21 October 2024
The first play in Timothy Sheader’s first season in charge of the Donmar Warehouse after running Regent’s Park Open Air Theatre is an absolute corker.
As Nick Yarris, who spent 22 years on Death Row in a Pennsylvania prison after being convicted of murder and rape, Oscar-winner Adrien Brody makes a charismatic intense, soul-baring West End debut. Shaggy haired, lean as a whippet and charmingly wolfish, Brody sprinkles stardust by the bucketload. Together with John Lithgow in Giant at the Royal Court, these two US stars are delivering the finest acting on the West End stage at the moment. Expect award nominations to shower down on them both.

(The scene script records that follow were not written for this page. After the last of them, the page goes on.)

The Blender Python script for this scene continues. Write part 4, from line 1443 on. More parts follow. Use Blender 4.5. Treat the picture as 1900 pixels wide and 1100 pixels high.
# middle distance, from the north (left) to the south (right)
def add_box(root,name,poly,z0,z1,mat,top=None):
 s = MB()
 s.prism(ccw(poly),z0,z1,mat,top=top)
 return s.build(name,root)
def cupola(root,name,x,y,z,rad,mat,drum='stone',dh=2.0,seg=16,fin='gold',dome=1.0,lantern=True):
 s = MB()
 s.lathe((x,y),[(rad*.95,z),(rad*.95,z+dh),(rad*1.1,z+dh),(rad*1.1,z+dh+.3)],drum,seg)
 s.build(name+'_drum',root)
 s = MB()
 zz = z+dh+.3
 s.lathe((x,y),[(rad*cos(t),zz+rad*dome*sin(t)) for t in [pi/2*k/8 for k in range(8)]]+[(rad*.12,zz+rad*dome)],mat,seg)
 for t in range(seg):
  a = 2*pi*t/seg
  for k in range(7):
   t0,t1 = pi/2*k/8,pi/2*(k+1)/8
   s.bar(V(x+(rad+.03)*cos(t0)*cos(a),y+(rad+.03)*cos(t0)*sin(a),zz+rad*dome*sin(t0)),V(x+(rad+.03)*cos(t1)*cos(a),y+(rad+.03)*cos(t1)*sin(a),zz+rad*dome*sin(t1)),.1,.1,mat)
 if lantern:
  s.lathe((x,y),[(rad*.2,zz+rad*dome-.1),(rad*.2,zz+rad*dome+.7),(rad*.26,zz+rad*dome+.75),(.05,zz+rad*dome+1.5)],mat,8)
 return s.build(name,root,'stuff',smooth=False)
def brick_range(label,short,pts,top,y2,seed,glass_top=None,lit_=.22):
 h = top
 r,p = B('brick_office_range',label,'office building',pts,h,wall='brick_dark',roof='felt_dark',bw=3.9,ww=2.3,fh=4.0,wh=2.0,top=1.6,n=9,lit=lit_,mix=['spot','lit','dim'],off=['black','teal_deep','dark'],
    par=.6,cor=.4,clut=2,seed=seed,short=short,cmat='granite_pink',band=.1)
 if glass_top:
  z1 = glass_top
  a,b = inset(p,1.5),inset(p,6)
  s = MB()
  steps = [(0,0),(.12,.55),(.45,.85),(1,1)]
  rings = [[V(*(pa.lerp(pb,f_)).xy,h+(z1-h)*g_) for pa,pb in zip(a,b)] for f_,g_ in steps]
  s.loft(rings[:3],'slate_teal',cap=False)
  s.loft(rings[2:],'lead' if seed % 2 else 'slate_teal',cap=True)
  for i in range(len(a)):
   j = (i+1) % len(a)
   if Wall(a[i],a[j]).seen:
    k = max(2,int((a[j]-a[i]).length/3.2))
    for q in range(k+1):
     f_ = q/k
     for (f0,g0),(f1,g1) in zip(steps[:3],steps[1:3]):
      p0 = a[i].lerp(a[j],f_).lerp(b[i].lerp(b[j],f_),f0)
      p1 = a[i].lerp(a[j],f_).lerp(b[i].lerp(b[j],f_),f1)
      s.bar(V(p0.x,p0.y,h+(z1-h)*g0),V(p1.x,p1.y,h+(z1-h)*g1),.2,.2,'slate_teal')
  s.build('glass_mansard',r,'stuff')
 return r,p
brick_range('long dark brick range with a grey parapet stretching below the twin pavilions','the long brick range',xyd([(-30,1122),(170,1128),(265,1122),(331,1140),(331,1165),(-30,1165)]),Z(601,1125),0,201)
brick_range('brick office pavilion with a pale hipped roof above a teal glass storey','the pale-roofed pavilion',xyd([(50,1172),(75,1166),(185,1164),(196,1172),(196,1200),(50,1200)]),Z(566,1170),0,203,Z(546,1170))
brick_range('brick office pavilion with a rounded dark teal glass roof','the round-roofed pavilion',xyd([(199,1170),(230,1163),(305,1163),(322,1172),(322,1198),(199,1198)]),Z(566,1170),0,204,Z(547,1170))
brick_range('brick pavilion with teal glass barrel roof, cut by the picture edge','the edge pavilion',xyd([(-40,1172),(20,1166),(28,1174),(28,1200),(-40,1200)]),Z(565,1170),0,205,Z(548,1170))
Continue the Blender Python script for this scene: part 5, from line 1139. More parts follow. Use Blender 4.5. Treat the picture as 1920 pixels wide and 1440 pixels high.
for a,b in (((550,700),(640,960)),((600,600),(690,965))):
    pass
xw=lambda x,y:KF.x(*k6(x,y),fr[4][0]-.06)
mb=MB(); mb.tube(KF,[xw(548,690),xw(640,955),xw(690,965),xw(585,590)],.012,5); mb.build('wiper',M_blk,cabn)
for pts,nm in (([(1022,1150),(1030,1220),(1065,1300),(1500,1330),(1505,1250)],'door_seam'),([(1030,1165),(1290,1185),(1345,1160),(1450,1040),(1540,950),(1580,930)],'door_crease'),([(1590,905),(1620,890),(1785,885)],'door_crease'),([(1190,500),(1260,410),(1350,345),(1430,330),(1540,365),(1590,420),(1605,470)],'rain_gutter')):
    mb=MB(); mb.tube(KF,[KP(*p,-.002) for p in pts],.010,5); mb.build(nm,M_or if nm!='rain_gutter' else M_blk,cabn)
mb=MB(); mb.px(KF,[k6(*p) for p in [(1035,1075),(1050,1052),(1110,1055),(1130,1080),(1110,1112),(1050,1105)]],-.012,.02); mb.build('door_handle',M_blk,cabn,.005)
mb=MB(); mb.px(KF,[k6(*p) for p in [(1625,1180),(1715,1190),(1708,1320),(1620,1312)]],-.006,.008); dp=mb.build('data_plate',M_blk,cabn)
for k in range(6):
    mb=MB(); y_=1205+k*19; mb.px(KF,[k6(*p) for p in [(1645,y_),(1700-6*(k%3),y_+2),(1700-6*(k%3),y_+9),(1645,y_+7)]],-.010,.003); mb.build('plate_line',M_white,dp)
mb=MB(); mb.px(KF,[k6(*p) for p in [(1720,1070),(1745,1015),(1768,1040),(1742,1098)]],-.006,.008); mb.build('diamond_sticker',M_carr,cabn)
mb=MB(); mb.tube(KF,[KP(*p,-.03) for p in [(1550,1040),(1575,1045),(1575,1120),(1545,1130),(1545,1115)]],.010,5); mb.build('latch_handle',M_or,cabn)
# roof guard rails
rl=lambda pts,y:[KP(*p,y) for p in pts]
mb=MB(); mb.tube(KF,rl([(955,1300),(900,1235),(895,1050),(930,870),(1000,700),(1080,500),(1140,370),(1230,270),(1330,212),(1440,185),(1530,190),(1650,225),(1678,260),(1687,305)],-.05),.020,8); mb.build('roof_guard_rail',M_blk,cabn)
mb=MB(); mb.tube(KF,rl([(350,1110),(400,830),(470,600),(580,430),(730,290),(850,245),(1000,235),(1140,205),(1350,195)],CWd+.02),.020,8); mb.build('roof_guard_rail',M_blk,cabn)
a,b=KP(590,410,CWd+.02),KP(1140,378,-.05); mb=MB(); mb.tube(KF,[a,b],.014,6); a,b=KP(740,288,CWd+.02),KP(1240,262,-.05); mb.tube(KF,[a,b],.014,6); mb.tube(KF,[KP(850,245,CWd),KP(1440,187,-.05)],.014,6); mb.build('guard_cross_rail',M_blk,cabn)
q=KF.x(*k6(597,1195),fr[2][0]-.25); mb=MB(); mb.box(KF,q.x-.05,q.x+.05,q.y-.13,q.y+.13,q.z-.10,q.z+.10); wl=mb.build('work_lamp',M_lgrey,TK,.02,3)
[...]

Miriam Buether’s set is the other standout star of Justin Martin’s forensically sharp production (Justin also directed the West End production of Prima Facie), trapping the first row of the audience between an encircling catwalk. A long window behind alternately reveals a prison corridor and the home kitchen of prison visitor Jackie Schaffer (Nana Mensah), who develops a friendship with Yarris.
With only experience of short film and TV takes, many screen actors are rightly frightened of live stage work. Mr Brody, however, is a master storyteller who seduced me with his doe-eyed sincerity and held me transfixed in the palm of his hand.
A fabulously assured debut production for Mr Sheader’s tenure. Tickets are rightly as rare as hen’s teeth.